Kristaps Porzingis was the finishing touch on the Boston Celtics winning a championship. Now he is a painful casualty of a team slashing salary to get under the second tax apron.
The Boston Celtics did not waste time this offseason. They had what appears to be a singular goal in mind: reduce their record-breaking salary by tens of millions of dollars, in the process getting out of the punitive second tax apron.
That wasn't the only course available to them after Jayson Tatum tore his Achilles against the New York Knicks in the second round of the NBA Playoffs, but it was always the most likely one. Paying over $500 million for an NBA team is approaching lunacy; doing it for a team whose best player is unlikely to suit up for a single game all season would be a criminal offense.
Even so, there were different paths to take. They could stair-step down in salary, picking up helpful players and slowly reducing the number. They could have paid through the nose for the Brooklyn Nets -- the only team with appreciable cap space -- to take the entirey of Jrue Holiday's contract.
Instead, Brad Stevens and company acted quickly and mercilessly to turn Holiday and Kristaps Porzingis into lesser, less expensive players -- and reducing their tax bill by $210 million in the process. They traded Holiday to the Portland Trail Blazers on Monday evening for guard Anfernee Simons and a pair of second-round picks.
The second step -- and perhaps the final one -- came on Tuesday, with Kristaps Porzingis being traded to the Atlanta Hawks. The Hawks are likely looking at the wide open field in the Eastern Conference and believing that with the right addition, they could be a homecourt advantage team in the playoffs. They might be right.
The Celtics certainly are not operating as if they want to be, as they essentially salary-dumped Porzingis to Atlanta. The Hawks paid the Brooklyn Nets a first-round pick to take on the contract of Terance Mann, while backup forward Georges Niang is the only player -- and salary -- heading back to the Boston Celtics.
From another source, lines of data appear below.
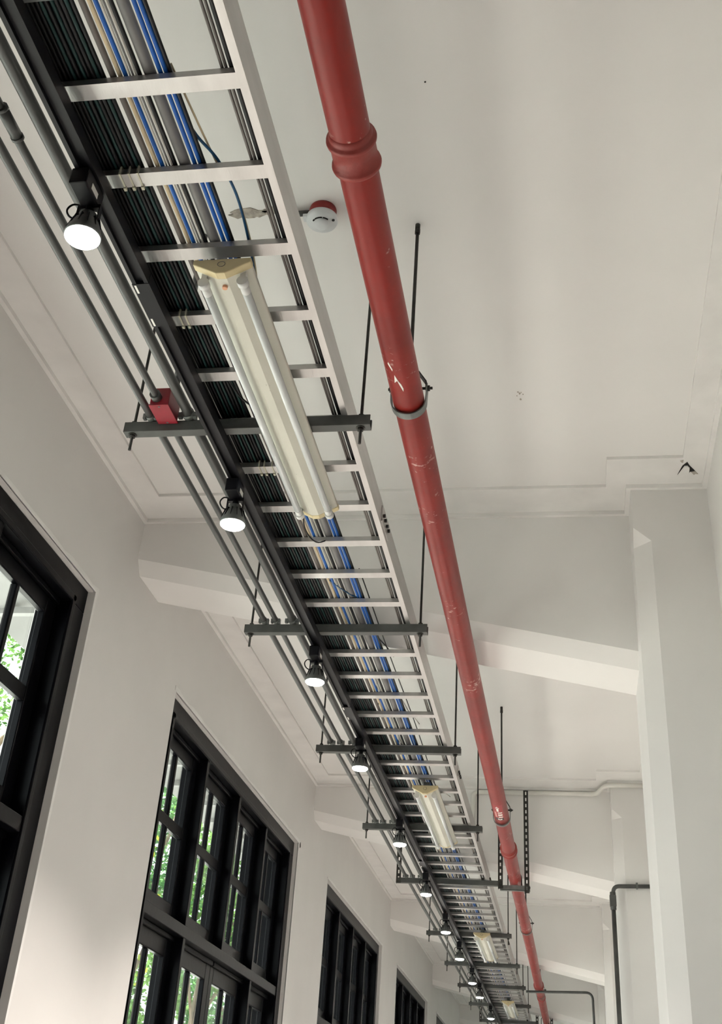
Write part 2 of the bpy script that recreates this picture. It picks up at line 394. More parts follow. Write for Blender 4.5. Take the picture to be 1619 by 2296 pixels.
TREES = [(-9.3, 16.6, 5.6, 1.9, 2.3, 3.0, 12000, .105, M_LEAF, 'green tree outside, behind the panes of the nearest window'),
         (-9.2, 21.7, 5.3, 1.7, 1.5, 3.5, 6500, .15, M_LEAFY, 'yellow green tree outside the left panes of the second window'),
         (-9.6, 26.3, 5.6, 1.7, 1.7, 3.6, 6500, .14, M_LEAFD, 'dark leaved tree outside, second pane column of the second window'),
         (-9.2, 31.0, 5.6, 1.9, 1.9, 3.6, 6000, .17, M_LEAF, 'bright green tree outside the right panes of the second window'),
         (-9.6, 36.6, 5.8, 1.9, 2.3, 3.6, 5000, .20, M_LEAFD, 'tree outside the rightmost panes of the second window'),
         (-14.6, 37.6, 3.8, 1.9, 4.0, 3.4, 6500, .2, M_LEAF, 'low bushy tree outside the lower panes of the second window'),
         (-9.2, 43.5, 5.6, 2.0, 2.9, 3.4, 3000, .26, M_LEAF, 'far tree outside, glimpsed through the third window')]
for i, t in enumerate(TREES): tree(*t, 100 + i)
# ------------------------------------------------------------------ cable ladder
ZB = 2.165                                  # underside of the ladder
TY0, TY1 = -1.9, 25.0
lad = thing('cable_ladder', 'long silver aluminium cable ladder hung below the ceiling, full of cables', 'cable ladder', (-.947, TY0, ZB))
def stringer(xw, sgn):
    # C section: web on the outside, flanges turned inwards
    a, b, t = xw, xw - sgn * .022, .003
    p = [(a, ZB), (b, ZB), (b, ZB + t), (a - sgn * t, ZB + t), (a - sgn * t, ZB + .106), (b, ZB + .106), (b, ZB + .109), (a, ZB + .109)]
    return MB().prism(p, 'y', TY0, TY1)
link('side_rail', stringer(-.705, 1), M_ALU, lad)
link('side_rail', stringer(-1.188, -1), M_ALU, lad)
k = 0
RY = []
for k in range(-10, 76):
    y = 1.748 + .304 * k
    if y > TY1 - .1: break
    RY.append(y)
    r = MB().prism([(y, ZB + .004), (y + .049, ZB + .004), (y + .049, ZB + .024), (y + .046, ZB + .024), (y + .046, ZB + .007), (y + .003, ZB + .007), (y + .003, ZB + .024), (y, ZB + .024)], 'x', -1.185, -.708)
    link('rung', r, M_ALU, lad)
for yj in (4.13, 7.62, 10.75, 13.9):
    s = MB().box(-.705, -.701, yj - .09, yj + .09, ZB + .02, ZB + .09)
    o = link('splice_plate', s, M_ALU, lad)
    for q in (-.065, -.025, .025, .065): link('bolt', MB().cyl((-.702, yj + q, ZB + .055), (-.692, yj + q, ZB + .055), .008, 6), M_ROD, o)

# ------------------------------------------------------------------ cables lying in the ladder
def cable(name, label, cat, group, x, z, r, m, seed, amp=.006, y0=TY0 + .1, y1=TY1 - .1, seg=6, step=.3):
    rr = random.Random(seed); n = int((y1 - y0) / step); ph = [rr.uniform(0, 6.28) for _ in range(4)]
    pts = []
    for i in range(n + 1):
        y = y0 + (y1 - y0) * i / n
        pts.append((x + amp * (math.sin(y * 1.1 + ph[0]) + .6 * math.sin(y * 2.7 + ph[1])), y, z + amp * .4 * (1 + math.sin(y * 1.9 + ph[2]))))
    return tag(link(name, MB().tube(pts, r, seg), m), label, cat, group)
CZ = ZB + .0275
rb = random.Random(5)
ib = 0
for lay in range(3):
    for k in range(10 - lay):
        ib += 1
        teal = (lay, k) in ((0, 3), (0, 5), (0, 8), (1, 6))
        x = -1.1775 + .0122 * k + lay * .0055
        cable('teal_cable' if teal else 'black_cable',
              'dark teal cable among the black bundle on the left of the ladder' if teal else 'black cable in the thick bundle on the left of the cable ladder',
              'cable', 'teal cables in the black bundle' if teal else 'black cables bundled on the left of the ladder',
              x, CZ + .0062 + lay * .011, .0055 if not teal else .0052, M_CTEAL if teal else M_CBLK, 200 + ib, amp=.0009)
Z1 = CZ
cable('brown_cable', 'thick brownish grey cable just right of the black bundle in the ladder', 'cable', None, -1.046, Z1 + .009, .0085, M_CBRN, 31, .0012)
cable('beige_cable', 'beige cable between the brownish grey one and the single blue one', 'cable', None, -1.027, Z1 + .007, .006, M_CBEI, 32, .0012)
cable('blue_cable', 'single blue cable running beside the beige one in the ladder', 'cable', None, -1.012, Z1 + .0065, .006, M_CBLUE, 33, .0012)
for i in range(3):
    cable('pale_cable', 'thin pale cable between the single blue cable and the black one', 'cable', 'thin pale cables in the ladder', -.999 + .0075 * i, Z1 + .004, .003, M_CWHT if i != 1 else M_CGRY, 40 + i, .0008)
cable('black_cable', 'black cable along the left side of the thick grey conduit in the ladder', 'cable', None, -.976, Z1 + .0065, .006, M_CBLK, 34, .0005)
cable('grey_cable', 'thick smooth grey cable in the middle of the ladder, widest of all', 'cable', None, -.952, Z1 + .016, .0155, M_CGRY, 35, .0012, seg=10)
cable('blue_cable', 'blue cable next to the thick grey cable, left of the blue pair', 'cable', None, -.922, Z1 + .007, .006, M_CBLUE, 36, .0006)
cable('blue_cable', 'blue cable on the right of the blue pair in the ladder', 'cable', None, -.908, Z1 + .007, .006, M_CBLUE, 37, .0006)
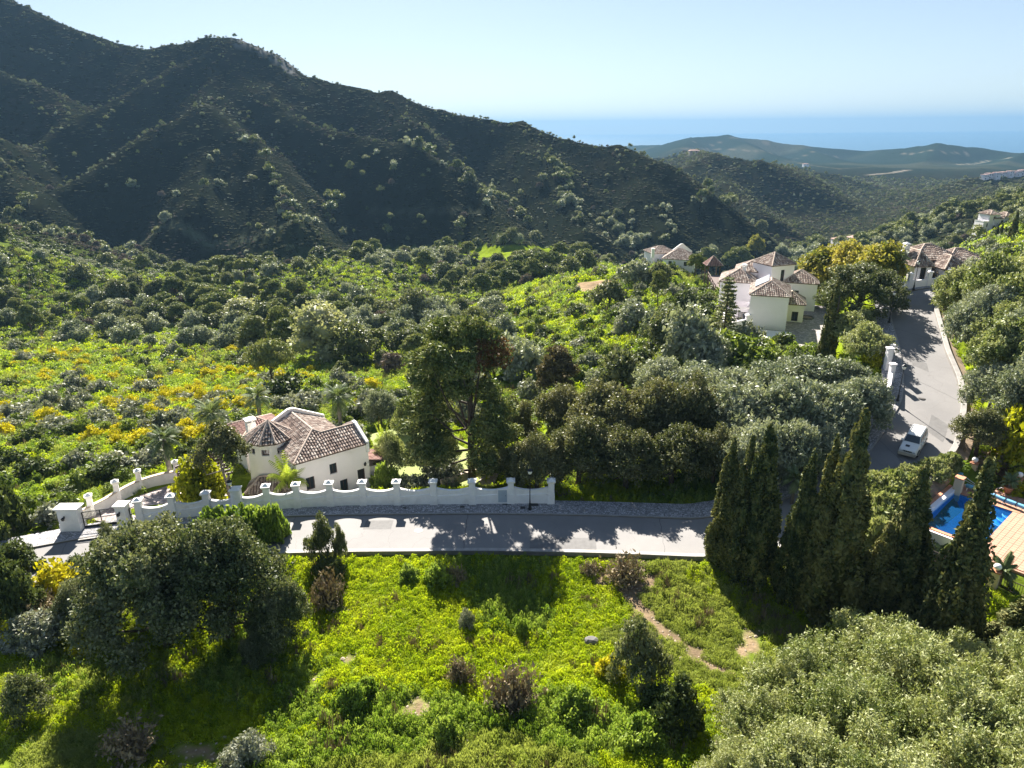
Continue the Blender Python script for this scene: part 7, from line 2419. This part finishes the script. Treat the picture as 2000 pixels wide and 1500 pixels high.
def place_meadow(x, y, z):
    u, v = proj(x, y, z)
    if u < 900:
        c = [(120, 'at the meadow\'s left edge'), (260, 'outside the drive gate'), (400, 'behind the curved drive wall'), (520, 'beyond the pergola'), (640, 'behind the round tower'), (760, 'behind the villa lawn'), (900, 'left of the tall old pine')]
    else:
        c = [(1010, 'on the slope right of the tall old pine'), (1100, 'near the lone browned pine'), (1200, 'on the slope below the bare clearing'), (1300, 'above the cork oaks'), (1420, 'below the gazebo'), (1600, 'below the stepped house'), (1760, 'beside the climbing road'), (1860, 'above the top bend'), (1930, 'on the right bank'), (2000, 'by the right edge'), (4000, 'cut off by the right edge')]
    rows = [(450, 'skyline'), (480, 'crest'), (510, 'below the crest'), (540, 'high up'), (570, 'upper rows'), (600, 'topmost strip'), (660, 'upper strip'), (720, 'upper middle'), (780, 'middle'), (850, 'lower middle'), (4000, 'lowest strip')]
    return next(t for q, t in c if u < q) + ', ' + next(t for q, t in rows if v < q)

def side_word(x, y, z):
    u, v = proj(x, y, z)
    if u > 1250: return 'in the valley beyond the houses'
    if u < 560: return 'in the wood at the far edge of the gorse meadow'
    return 'in the wood between gorse meadow and bright ridge'

# woodland
x, y, r = cand(120, 560, .042, -43, 43, 21)
z = interpH(x, y); u, v, wood, clr = region(x, y, z)
dens = fbm(x / 38, y / 38, 3)
m_ = tent_h = None
d = np.hypot(x, y)
ok = wood & ~blocked(x, y, 2) & clear_of_heroes(x, y, .8) & (r.random(len(x)) < np.clip(3.6 * (dens - .345), .04, .85))
ok &= ~((u > 1240) & (u < 1900) & (v > 500) & (d < 160)) & ~((u > 1908) & (u < 2010) & (v > 446) & (v < 482) & (d < 330))
x, y, z, u, v, d = (q[ok] for q in (x, y, z, u, v, d))
slope = np.hypot(interpH(x + 3, y) - interpH(x - 3, y), interpH(x, y + 3) - interpH(x, y - 3)) / 6
low = (slope < .5) | (r.random(len(x)) < .12)
x, y, z, u, v, d = (q[low] for q in (x, y, z, u, v, d))
k = fbm(x / 45 + 13, y / 45, 3) + r.uniform(-.13, .13, len(x))
pine = k > .53; oak = (k <= .53) & (k > .43); oliv = (k <= .43)
bare_ = r.random(len(x)) < .07
for nm, cat, msk, kn, kf, wr, hr, lab in (('pine_tree', 'pine', pine & ~bare_, 'pine_mid', 'pine', (3.2, 9.0), (1.0, 1.35), 'umbrella pine'), ('evergreen_oak', 'oak', oak & ~bare_, 'oak_mid', 'oak', (2.6, 9.5), (.75, 1.0), 'dark evergreen oak'), ('wild_olive', 'olive tree', oliv & ~bare_, 'grey_mid', 'olive', (2.4, 7.5), (.7, .95), 'grey-green wild olive'), ('bare_tree', 'tree', bare_, 'bare', 'bare', (3.5, 5.5), (.8, 1.1), 'leafless tree')):
    xx, yy, zz = x[msk], y[msk], z[msk]
    w = wr[0] + (wr[1] - wr[0]) * r.random(len(xx)) ** 1.5; h = w * r.uniform(hr[0], hr[1], len(xx))
    individuals(nm, cat, xx, yy, zz, w, h, kn, kf, lambda a, b, c, q, L=lab, lo=wr[0] * .72 + wr[1] * .28, hi=wr[0] * .45 + wr[1] * .55: size_word(q, lo, hi) + ' ' + L + ' ' + place_wood(a, b, c), lambda a, b, c, N_=nm: plural(N_) + ' ' + side_word(a, b, c), r)

# meadow and slope shrubs
x, y, r = cand(56, 260, .24, -43, 43, 22)
z = interpH(x, y); u, v, wood, clr = region(x, y, z); d = np.hypot(x, y)
ok = ~wood & ~blocked(x, y, .8) & clear_of_heroes(x, y, .9)
n1 = fbm(x / 20 + 3, y / 20, 4)
ridge = (u > 960) & (u < 1420)
ok &= r.random(len(x)) < np.where(ridge, .5, .25 + 1.5 * np.clip(n1 - .33, 0, 1)) * np.clip(150 / d, .4, 1)
ok &= ~in_poly(u, v, ((1115,572),(1130,550),(1200,543),(1218,560),(1160,574)))
ok &= ~((u > 60) & (u < 560) & (v > 880) & (r.random(len(x)) < .15)) & ~((u > 700) & (u < 1000) & (v > 840))
x, y, z, u, v = (q[ok] for q in (x, y, z, u, v))
k = r.random(len(x)); g_ = fbm(x / 16 + 50, y / 16 + 8, 3)
gor = ((u < 960) & (v < 880) & (v > 655) & (k < .22 + 2.2 * np.clip(g_ - .42, 0, 1))) | ((u >= 960) & (k < .035))
gry = ~gor & (k > .87 - .2 * ((v > 760) & (v < 850) & (u < 480)))
drk = ~gor & ~gry & (k > .68)
shr = ~gor & ~gry & ~drk
def zone_word(x, y, z):
    u, v = proj(x, y, z)
    if u < 820: return 'in the gorse meadow left of the villa' if u < 520 else 'on the meadow behind the villa'
    return 'on the bright slope below the houses'
for nm, msk, kn, kf, wr, lab in (('gorse_bush', gor, 'gorse', 'gorse', (1.3, 3.2), 'yellow gorse bush'), ('grey_shrub', gry, 'grey_shrub', 'greyscrub', (1.8, 4.6), 'silver-grey shrub'), ('dark_shrub', drk, 'dark_shrub', 'scrub', (1.6, 4.2), 'dark green shrub'), ('green_shrub', shr, 'shrub', 'scrub2', (1.2, 3.2), 'fresh green shrub')):
    xx, yy, zz = x[msk], y[msk], z[msk]
    w = r.uniform(0, 1, len(xx)) ** 1.6 * (wr[1] - wr[0]) + wr[0]; h = w * r.uniform(.42, .72, len(xx))
    individuals(nm, 'shrub', xx, yy, zz, w, h, kn, kf, lambda a, b, c, q, L=lab, lo=wr[0] * .8 + wr[1] * .2, hi=wr[0] * .55 + wr[1] * .45: size_word(q, lo, hi) + ' ' + L + ' ' + place_meadow(a, b, c), lambda a, b, c, N_=nm: plural(N_) + ' ' + zone_word(a, b, c), r)

# low scrub of the wood floor and the mountain
x, y, r = cand(210, 1500, .12, -42, 42, 23)
d = np.hypot(x, y)
ok = r.random(len(x)) < np.clip((520 / d) ** 1.5, .06, 1)
x, y, d = x[ok], y[ok], d[ok]
z = interpH(x, y); u, v = proj(x, y, z)
vis = (v > -30) & (u > -60) & (u < 2060)
clr = np.zeros(len(x), bool)
for w in CLEAR[:4]: clr |= in_poly(u, v, w)
ok = vis & ~clr & ~((d < 300) & (u > 990) & (u < 1300) & (v > 530))
x, y, z, d, u, v = (q[ok] for q in (x, y, z, d, u, v))
pm = far['scrub'] + far['scrub2'][:1] + far['greyscrub'][:1] + far['bare'][:1] + far['maquis']
n1 = fbm(x / 60, y / 60 + 4, 3) + r.uniform(-.1, .1, len(x))
idx = np.where(n1 > .68, 5, np.where(n1 < .30, 4, r.integers(0, 3, len(x))))
idx = np.where(r.random(len(x)) < .02 + .10 * (1 - sstep(300, 400, d)), 3, idx)
mtn = sstep(370, 430, d + 30 * fbm(x / 30, y / 30, 2))
idx = np.where((r.random(len(x)) < mtn) & ((idx < 4) | (r.random(len(x)) < .6)), 6 + r.integers(0, 3, len(x)), idx)
s_ = r.uniform(.6, 1.5, len(x)) * np.clip(d / 480, .9, 2.2)
s_ = np.where(idx == 5, s_ * .55, s_)
mt_ = 1 - .45 * sstep(380, 480, d)
s_ = s_ * mt_
gn_scatter('mountain_scrub', np.c_[x, y, z - .1], r.uniform(0, 6.28, len(x)), np.stack([s_, s_, s_ * (.9 - .5 * sstep(380, 480, d))], 1), idx, pm, 'low dark maquis scrub covering the mountainside')
print('scrub', len(x))

# trees of the mountain: on ribs and in gullies rather than on the smooth shaded faces
x, y, r = cand(330, 1500, .022, -42, 42, 24)
z = interpH(x, y); d = np.hypot(x, y); u, v = proj(x, y, z)
e = 14
cur = (interpH(x + e, y) + interpH(x - e, y) + interpH(x, y + e) + interpH(x, y - e)) / 4 - z
sy = (interpH(x, y + 4) - interpH(x, y - 4)) / 8
n1 = fbm(x / 70 + 31, y / 70, 3)
pr = np.where(sy < .40, .7, .0) + .75 * (cur < -1.1) + .45 * (cur > 1.8) + .22 * (n1 > .58)
pr = np.where((u > 1180), .75, pr) * np.clip(600 / d, .25, 1)
ok = (r.random(len(x)) < pr) & (v > -30) & (u > -60) & (u < 2060) & ~((d < 560))
x, y, z, d = x[ok], y[ok], z[ok], d[ok]
pm = far['oak'] + far['pine'] + far['olive'] + far['bare']
idx = r.choice(len(pm), len(x), p=np.array([.12, .12, .12, .1, .1, .1, .06, .06, .06, .08, .08]))
s_ = (.28 + .5 * r.random(len(x)) ** 2) * np.clip(d / 1000, .8, 1.4)
gn_scatter('mountain_trees', np.c_[x, y, z - .2], r.uniform(0, 6.28, len(x)), np.stack([s_, s_, s_], 1), idx, pm, 'scattered small trees on the ribs of the mountain')
print('mtrees', len(x))

# look-alikes that still share a wording are told apart by their order in the group
byl = {}
for o in COL.objects:
    if o.parent is None and 'label' in o and 'category' in o:
        byl.setdefault(o['label'], []).append(o)
for lab, os_ in byl.items():
    if 2 <= len(os_) <= 9:
        os_.sort(key=lambda o: float(proj(*o.location)[0]))
        nm = {2: ['left one', 'right one'], 3: ['left one', 'middle one', 'right one']}.get(len(os_)) or ['leftmost one', 'second from left', 'third from left', 'fourth from left', 'fifth from left', 'sixth from left', 'seventh from left', 'eighth from left', 'ninth from left'][:len(os_) - 1] + ['rightmost one']
        for o, q in zip(os_, nm):
            t_ = lab + ', ' + q
            if len(t_.split()) <= 16:
                o['label'] = t_
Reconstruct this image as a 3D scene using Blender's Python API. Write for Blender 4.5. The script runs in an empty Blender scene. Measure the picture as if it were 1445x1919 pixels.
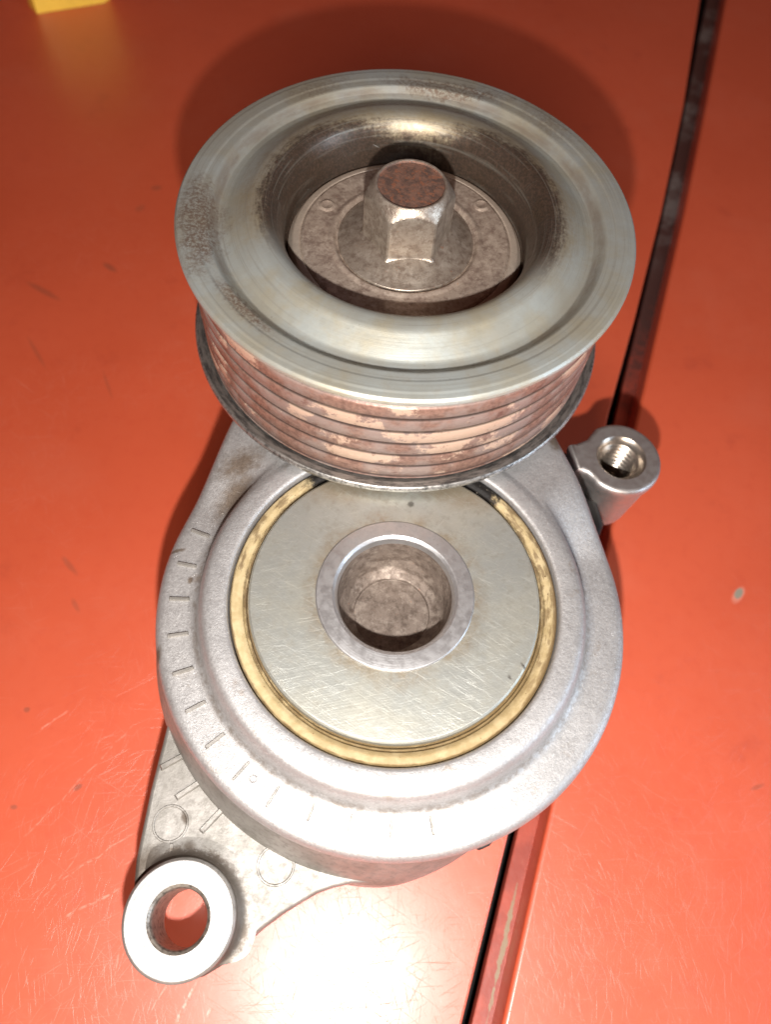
import bpy, bmesh, math, random
from mathutils import Vector, Matrix
MM = 0.001
ZT = 68.0            # height of the pulley's top face above the table, mm
random.seed(7)
S = bpy.context.scene
C = bpy.context.collection

# ------------------------------------------------------------------ camera, light, exposure
cam = bpy.data.cameras.new('camera')
co = bpy.data.objects.new('camera', cam); C.objects.link(co)
ri = Vector((0.99256528, 0.10818489, 0.05576913))
up = Vector((-0.12171346, 0.88224069, 0.45479358))
fw = Vector((0.0, 0.45820017, -0.88884904))
m = Matrix((ri, up, -fw)).transposed().to_4x4()
m.translation = Vector((2.2546, -100.987, 87.6018 + ZT)) * MM
co.matrix_world = m
cam.sensor_fit = 'VERTICAL'; cam.sensor_height = 36; cam.lens = 26.52
cam.clip_start = 0.01; cam.clip_end = 20
cam.dof.use_dof = True; cam.dof.focus_distance = 0.1215
cam.dof.aperture_fstop = 26.52 / 1.5
S.camera = co

W = bpy.data.worlds.new('World'); S.world = W; W.use_nodes = True
wn = W.node_tree; bg = wn.nodes['Background']
bg.inputs['Color'].default_value = (1.0, 0.36, 0.26, 1); bg.inputs['Strength'].default_value = 0.075

def lamp(name, kind, loc, energy, color, size=None, target=None):
    l = bpy.data.lights.new(name, kind); l.energy = energy; l.color = color
    o = bpy.data.objects.new(name, l); C.objects.link(o)
    o.location = Vector((loc[0], loc[1], loc[2] + ZT)) * MM
    if kind == 'AREA':
        l.shape = 'RECTANGLE'; l.size = size[0] * MM; l.size_y = size[1] * MM
        d = Vector((target[0], target[1], target[2] + ZT)) * MM - o.location
        o.rotation_euler = d.to_track_quat('-Z', 'Y').to_euler()
    else:
        l.shadow_soft_size = size * MM
    return o
lamp('camera_flash', 'POINT', (5.47, -126.0, 76.29), 1.52, (1.0, 0.965, 0.925), 2.0)
lamp('window_light', 'AREA', (430, -150, 120), 0.9, (0.62, 0.80, 1.0), (160, 260), (0, -30, -20))

lamp('fill_light', 'AREA', (10, -560, 335), 1.9, (1.0, 0.87, 0.74), (200, 130), (0, 60, -68))  # added soft fill, unseen, brightens the far part of the table
S.view_settings.view_transform = 'Standard'; S.view_settings.look = 'None'
S.view_settings.gamma = 1; S.view_settings.exposure = 0
S.render.engine = 'CYCLES'
S.cycles.max_bounces = 5; S.cycles.diffuse_bounces = 2; S.cycles.glossy_bounces = 3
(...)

Here is the trade in full:
Niang, a Boston native, makes just $8.2 million this season, significantly less than the $30.7 million that Porzingis makes. That $22.5 million difference drops the Celtics all the way out of the second apron, opening up a variety of team-building tools, saving the new owners countless millions and allowing the Celtics the flexibility to change the roster in the coming months.
The cost, however, was substantial. Two starters from a team that won the championship just 12 months ago -- and who won 61 games just this year -- were dumped for a pair of seconds, a bench gunner and a one-way shooting guard who doesn't fit at all what has made the Celtics special. Simons will very likely be routed to another team, if not this offseason, by the Trade Deadline.
Kristaps Porzingis has battled injuries and illness, but when he is on the court he is a dominant two-way player even at this point in his career. The Hawks are significantly better today than they were yesterday. And the Celtics may be justified in making the move because of the financial savings involved, but it's still a painful salary dump of an All-Star level center who perfectly fits their system.
The chopping may be done; perhaps healing can begin. The Celtics may reload a year from now and all is forgotten. For now, however, the Celtics have taken a great team and sold it off for parts. That's a difficult pill for Boston fans to swallow.